弊社メールマガジン第93号 大泊海浜公園多目的交流施設「みさきドーム」

 ちょっと立ち寄って中をのぞいてみた。

 

 

 広々とした木造大空間を、天窓からの陽射しが明るく照らしている。中は海風もとおって涼しげだった。夏休みには、いろいろな交流事業が計画されていることだろう。

 

 ここから佐多岬公園線という立派な町道を南に進むと、道ばたにはガジュマルや蘇鉄が自生していて、さながら亜熱帯の風景が続いている。5kmほどで観光案内所前の駐車場に到着。駐車している車は、苫小牧、大阪、長崎など県外ナンバーが多い。

 熱中症対策をしっかりとして、佐多岬展望所まで片道約600mの遊歩道を歩くのだが、今は先の大雨被害で一部が通行できず、仮階段の迂回路が設置されており、登り下りの少しきついルートになっている。

 汗だくになって、白亜の環境省展望所にたどり着くと、絶景が広がっていた。西の錦江湾から東の太平洋に潮が勢いよく流れているそのさきに、硫黄島、竹島、屋久島、種子島などの薩南諸島が見えている。硫黄島は高く噴煙をあげているようだ。

 

 

 ここからさらに南に奄美群島が、その先には沖縄、華南、東南アジアが続いている。薬園の植物をはじめとした南方の珍品や富がこの岬をとおって、薩摩に運ばれてきたことに思いを馳せながら、夕暮れ近い遊歩道を引き返し、帰路に着いた。

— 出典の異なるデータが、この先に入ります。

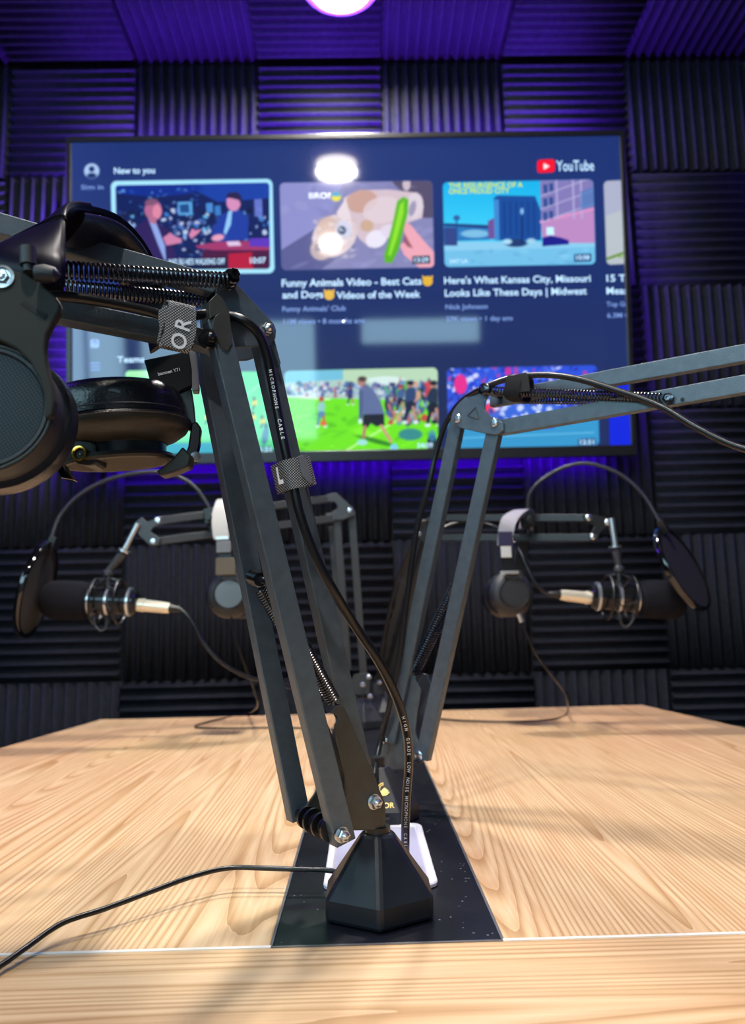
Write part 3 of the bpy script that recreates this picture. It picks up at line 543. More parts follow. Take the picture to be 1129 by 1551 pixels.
# cable tray under the near base
tx0, tx1, ty0, ty1 = -.0315, .0485, .545, .705
def rr_pts(x0, x1, y0, y1, r, z, k=6):
    out = []
    for cx_, cy_, a in ((x1-r, y1-r, 0), (x0+r, y1-r, 90), (x0+r, y0+r, 180), (x1-r, y0+r, 270)):
        for i in range(k+1): t = math.radians(a+90*i/k); out.append(V((cx_+r*math.cos(t), cy_+r*math.sin(t), z)))
    return out
tray = thing('cable_tray', ((tx0+tx1)/2, (ty0+ty1)/2, TZ), 'white rounded rectangular cable inlet set in the black panel behind the nearest base', 'cable tray')
bm = B(); rings = [rr_pts(tx0-d, tx1+d, ty0-d, ty1+d, .010+d, z) for d, z in ((.0, TZ), (.0, TZ+.002), (-.0008, TZ+.003), (-.005, TZ+.003), (-.0062, TZ+.002), (-.007, TZ+.0002))]
vr = [[bm.verts.new(p) for p in r] for r in rings]
for a, b_ in zip(vr, vr[1:]):
    for i in range(len(a)): bm.faces.new((a[i], a[(i+1) % len(a)], b_[(i+1) % len(a)], b_[i]))
obj('rim', bm, M_WHITE, tray, True)
bm = B(); prism(bm, rr_pts(tx0+.0055, tx1-.0055, ty0+.0055, ty1-.0055, .006, TZ+.0012), n_z, .001); obj('lid', bm, mat('lilac_white_lid', 'b2b2ca', .35), tray, bevel=.0004)
# dark office chair beyond the left edge of the table
ch = thing('office_chair', (-1.0, 1.42, 0), 'black office chair with a rounded back left of the table', 'chair')
bm = B(); pts = smooth_path([V((-1.02, 1.25, .55)), V((-1.02, 1.22, .75)), V((-1.02, 1.26, .86)), V((-1.02, 1.34, .89))], 6)
bm = B(); lathe(bm, V((-1.0, 1.42, .44)), n_z, [(.0, 0), (.20, 0), (.235, .02), (.24, .05), (.22, .075), (0, .085)], 40); obj('seat', bm, M_MATTE, ch, True)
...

*******************************

佐多旧薬園:年中無休 24時間開園 駐車場あり

佐多岬観光案内所:年中無休 9時から17時まで

佐多岬公園展望所:年中無休 8時から17時まで 展望台には時間外でもいける。

南大隅町観光交流物産館「なんたん市場」:年中無休 8時から18時まで

参考:佐多旧薬園説明板など

 

(M田)

コメントをお書きください

コメント: 3
  • #1

    しょう (火曜日, 06 8月 2024 15:09)

    紹介されているこの道は数十年前に一度だけ行ったことがあります。でももう記憶の遥か彼方で、当時のことはよく覚えていないのですが、これを読んでもう一度訪れてみたいと思いました。

  • #2

    志鎌由紀子 (火曜日, 06 8月 2024 15:34)

    お〜っ、まさに南国の南の南なんですねえ!海鮮丼に、トロピカルフルーツに、青い海広い空!そのコース、いつかたどってみたい。途中にいい温泉があれば言うことなし!

  • #3

    賢三 (火曜日, 06 8月 2024 15:53)

    県内の事、まだまだ知らない事が多くとても興味深く毎回楽しみにしております。